The speaker of Russia’s upper house of parliament (Federation Council) Valentina Matvienko, has pointed to at least two adverse effects such a move will cause - firstly, it will fail to yield the expected effect and secondly, undermine confidence towards the authorities. For the time being the Labor Ministry’s initiative is being discussed in parliament.

Russia has 200,000 retirees who might have to brace up for the proposed measure. Russia’s average old age pension currently stands at 12,000 roubles. Striping this group of pensioners of their well-earned old age support would save the budget a tiny 30,000 billion roubles, or 0.24% of the 2015 federal budget’s expected income of 12.5 trillion roubles.

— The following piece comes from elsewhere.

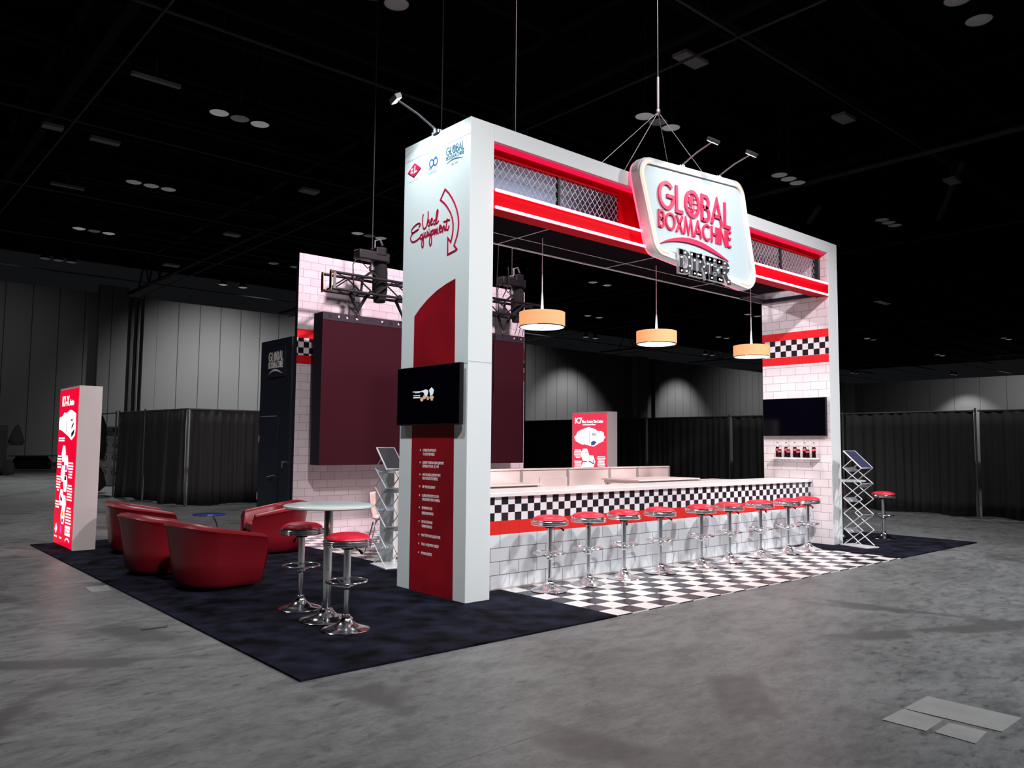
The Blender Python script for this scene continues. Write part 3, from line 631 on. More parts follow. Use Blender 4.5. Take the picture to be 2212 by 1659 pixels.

"One has an impression that the bureaucrats who have had this idea are interested in nothing but the arithmetic side of the proposal. They must have estimated the likely savings and hurried to report to the superiors about how really hard they work to take care of government money. But have they ever stopped to think about the legal, social and psychological aspects of their idea?" sociology lecturer at the Moscow State University, Yelena Shestopal has told TASS in an interview.

"I am an old age pensioner myself, but I keep working and the Labor Ministry’s measure would hit me too. My employer has for decades made deductions to the Pension Fund to support me in old age. Why should somebody else get my money?" Shestopal said.

"The psychological effects of that proposal, should it be implemented, may cause a split in society between pensioners along property lines. It would be very wrong to provoke conflict-breeding and protest sentiment the way it happened in 2005, when the government’s cash-for-benefits swap sparked a tide of angry protests," Shestopal remarks.

"It is Russia’s tradition: retirees in Russia spend the money that they have earned not on themselves but on the families of their children and on grandchildren. These days, in the context of the economic crisis personnel cuts are in progress across the nation and very many people go jobless. When the rouble slumped, thousands of young families in Russia confronted the problem of paying mortgage loans. Most retirees feel obliged to ensure their grandchildren receive good education and pay the tuition fees. Stripping senior citizens of an incentive to keep working would deal a hard blow on family values - the country’s main cultural and spiritual asset," Shestopal said. "I believe that such an unfair decision will not be made, because confidence in the authorities will dwindle," she said.

And senior lecturer at the labor and social policies chair at the presidential academy RANEPA, Anatoly Babich, sees no benefits from the Finance Ministry’s proposal.

"Economically the state will gain little, if at all, while many employed pensioners will get very upset and angry. Besides, the employees past the retirement age will lose the incentive to earn as much as they can. People should be encouraged to keep working, while setting caps on their incomes is utterly wrong," Babich said.